Pakistan’s Punjab state has dissolved the local legislature on the advice of the chief minister, an ally of former premier Imran Khan, in a bid to force snap elections.
(Bloomberg) — Pakistan’s Punjab state has dissolved the local legislature on the advice of the chief minister, an ally of former premier Imran Khan, in a bid to force snap elections.
The dissolution took effect after a 48-hour deadline for Governor Baligh ur Rehman to respond to Chief Minister Chaudhry Parvez Elahi’s advice passed late Saturday night. The governor said on his Twitter message he would not take part the process.
According to Pakistan’s constitution, a legislature must be dissolved if the governor doesn’t act on a chief minister’s advice before the deadline lapses.
Rehman asked Elahi and Hamza Sharif, the opposition leader in the Punjab assembly, to consult on the appointment of a caretaker chief minister within three days. If they fail to agree on an appointment, a parliamentarian panel will try to select one or the Election Commission will name an interim chief minister.
Khan, who was removed from power in a no-confidence vote last year, also plans to dissolve the provincial assembly in the northwestern Khyber Pakhtunkhwa province, where his Pakistan Tehreek-e-Insaf-led coalition holds a majority.
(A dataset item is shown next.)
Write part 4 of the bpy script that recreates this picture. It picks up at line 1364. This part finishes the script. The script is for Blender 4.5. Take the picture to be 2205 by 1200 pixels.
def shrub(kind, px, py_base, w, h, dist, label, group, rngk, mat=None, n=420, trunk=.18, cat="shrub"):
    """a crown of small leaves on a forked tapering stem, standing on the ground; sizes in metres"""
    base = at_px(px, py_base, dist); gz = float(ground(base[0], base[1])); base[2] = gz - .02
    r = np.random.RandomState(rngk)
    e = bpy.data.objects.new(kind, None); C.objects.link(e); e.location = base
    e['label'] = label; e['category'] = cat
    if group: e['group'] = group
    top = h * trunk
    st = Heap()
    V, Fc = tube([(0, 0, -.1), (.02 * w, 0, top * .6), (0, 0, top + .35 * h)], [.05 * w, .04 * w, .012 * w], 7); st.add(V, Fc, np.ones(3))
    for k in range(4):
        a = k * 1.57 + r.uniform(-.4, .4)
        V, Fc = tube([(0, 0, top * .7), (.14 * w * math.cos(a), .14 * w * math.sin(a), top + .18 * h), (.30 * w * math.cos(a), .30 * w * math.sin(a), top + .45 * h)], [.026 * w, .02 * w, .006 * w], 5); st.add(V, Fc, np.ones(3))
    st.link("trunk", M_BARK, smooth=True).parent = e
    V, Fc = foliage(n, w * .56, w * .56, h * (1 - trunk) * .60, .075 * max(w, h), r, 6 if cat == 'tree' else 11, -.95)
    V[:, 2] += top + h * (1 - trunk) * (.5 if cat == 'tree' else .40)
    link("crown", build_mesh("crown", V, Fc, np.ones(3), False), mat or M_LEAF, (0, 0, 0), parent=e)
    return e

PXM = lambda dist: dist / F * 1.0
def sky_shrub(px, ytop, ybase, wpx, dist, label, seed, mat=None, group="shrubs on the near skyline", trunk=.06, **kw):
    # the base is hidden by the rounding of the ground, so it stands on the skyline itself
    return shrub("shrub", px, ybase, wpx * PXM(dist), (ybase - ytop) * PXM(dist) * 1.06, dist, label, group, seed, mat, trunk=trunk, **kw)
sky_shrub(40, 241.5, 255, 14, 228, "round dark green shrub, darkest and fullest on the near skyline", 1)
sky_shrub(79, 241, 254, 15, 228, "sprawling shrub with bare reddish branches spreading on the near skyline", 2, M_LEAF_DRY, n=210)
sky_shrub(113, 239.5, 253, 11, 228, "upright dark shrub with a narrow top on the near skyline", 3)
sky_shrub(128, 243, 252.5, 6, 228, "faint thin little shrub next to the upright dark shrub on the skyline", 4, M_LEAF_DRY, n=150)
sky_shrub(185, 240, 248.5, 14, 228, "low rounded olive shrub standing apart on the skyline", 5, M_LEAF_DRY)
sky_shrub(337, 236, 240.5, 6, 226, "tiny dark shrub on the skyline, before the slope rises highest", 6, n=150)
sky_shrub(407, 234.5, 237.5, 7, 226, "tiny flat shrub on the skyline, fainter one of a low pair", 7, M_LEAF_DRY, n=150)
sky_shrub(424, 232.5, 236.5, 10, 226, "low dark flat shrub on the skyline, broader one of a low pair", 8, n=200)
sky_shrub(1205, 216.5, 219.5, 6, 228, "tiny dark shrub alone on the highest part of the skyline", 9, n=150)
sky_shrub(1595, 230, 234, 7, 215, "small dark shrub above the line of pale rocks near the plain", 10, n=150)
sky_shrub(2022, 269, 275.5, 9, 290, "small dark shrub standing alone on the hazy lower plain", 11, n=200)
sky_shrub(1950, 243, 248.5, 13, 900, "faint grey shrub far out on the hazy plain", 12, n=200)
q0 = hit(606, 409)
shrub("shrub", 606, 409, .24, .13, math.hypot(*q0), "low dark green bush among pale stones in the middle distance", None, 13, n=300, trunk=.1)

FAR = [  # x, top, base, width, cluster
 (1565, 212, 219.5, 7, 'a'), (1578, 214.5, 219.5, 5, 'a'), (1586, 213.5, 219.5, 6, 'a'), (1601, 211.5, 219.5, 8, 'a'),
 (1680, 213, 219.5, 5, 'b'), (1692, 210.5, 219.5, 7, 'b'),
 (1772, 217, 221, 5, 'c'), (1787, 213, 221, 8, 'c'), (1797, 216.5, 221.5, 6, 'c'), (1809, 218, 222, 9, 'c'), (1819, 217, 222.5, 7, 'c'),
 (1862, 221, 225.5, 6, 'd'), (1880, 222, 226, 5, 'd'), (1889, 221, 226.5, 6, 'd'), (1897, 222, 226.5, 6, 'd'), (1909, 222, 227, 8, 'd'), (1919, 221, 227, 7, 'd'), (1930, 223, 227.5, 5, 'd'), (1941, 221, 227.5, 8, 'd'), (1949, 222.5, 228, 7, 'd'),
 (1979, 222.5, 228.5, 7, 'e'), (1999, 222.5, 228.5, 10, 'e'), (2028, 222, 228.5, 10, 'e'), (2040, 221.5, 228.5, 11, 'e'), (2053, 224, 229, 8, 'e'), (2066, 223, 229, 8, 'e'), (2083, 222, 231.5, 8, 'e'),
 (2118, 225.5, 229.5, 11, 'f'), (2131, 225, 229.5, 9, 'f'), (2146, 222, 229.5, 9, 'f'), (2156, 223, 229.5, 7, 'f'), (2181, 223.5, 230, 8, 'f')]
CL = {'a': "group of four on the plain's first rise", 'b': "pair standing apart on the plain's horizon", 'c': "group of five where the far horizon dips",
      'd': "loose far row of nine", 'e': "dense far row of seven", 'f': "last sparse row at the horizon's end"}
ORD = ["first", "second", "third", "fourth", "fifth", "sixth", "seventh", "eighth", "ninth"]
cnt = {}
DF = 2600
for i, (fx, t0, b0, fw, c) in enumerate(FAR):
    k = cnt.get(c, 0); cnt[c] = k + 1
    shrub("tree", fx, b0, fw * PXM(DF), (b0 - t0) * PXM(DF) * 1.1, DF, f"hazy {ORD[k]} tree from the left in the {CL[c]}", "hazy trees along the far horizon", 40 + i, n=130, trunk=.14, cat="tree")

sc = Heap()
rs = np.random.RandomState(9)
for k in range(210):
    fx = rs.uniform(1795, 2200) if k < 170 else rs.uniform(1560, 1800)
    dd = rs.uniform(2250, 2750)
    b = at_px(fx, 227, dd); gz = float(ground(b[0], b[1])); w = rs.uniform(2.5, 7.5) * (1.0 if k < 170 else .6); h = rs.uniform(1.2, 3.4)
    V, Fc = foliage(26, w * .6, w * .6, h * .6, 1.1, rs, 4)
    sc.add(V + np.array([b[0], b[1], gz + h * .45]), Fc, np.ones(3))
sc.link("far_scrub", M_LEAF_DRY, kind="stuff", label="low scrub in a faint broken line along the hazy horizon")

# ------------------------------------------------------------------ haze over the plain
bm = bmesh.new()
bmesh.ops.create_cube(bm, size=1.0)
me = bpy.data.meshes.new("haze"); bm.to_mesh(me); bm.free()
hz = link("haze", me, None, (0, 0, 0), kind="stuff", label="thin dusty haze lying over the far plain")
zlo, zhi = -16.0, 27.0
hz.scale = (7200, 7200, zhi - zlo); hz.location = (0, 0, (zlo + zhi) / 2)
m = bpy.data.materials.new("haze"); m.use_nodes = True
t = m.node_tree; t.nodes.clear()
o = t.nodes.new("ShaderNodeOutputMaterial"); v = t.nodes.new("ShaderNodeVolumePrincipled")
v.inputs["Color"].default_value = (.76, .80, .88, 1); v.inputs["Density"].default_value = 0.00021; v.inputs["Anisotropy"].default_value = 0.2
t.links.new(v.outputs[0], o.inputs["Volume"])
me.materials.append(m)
Khan’s latest move is expected to deepen political uncertainty in Pakistan, which is facing a balance-of-payment crisis caused primarily by delays in the release of the next loan tranche by the International Monetary Fund.
The cricketer-turned politician believes early elections will help solve the country’s economic woes but Prime Minister Shehbaz Sharif has repeatedly rejected his demand for dissolving the national assembly and holding fresh polls in the flood-ravaged country of 220 million people.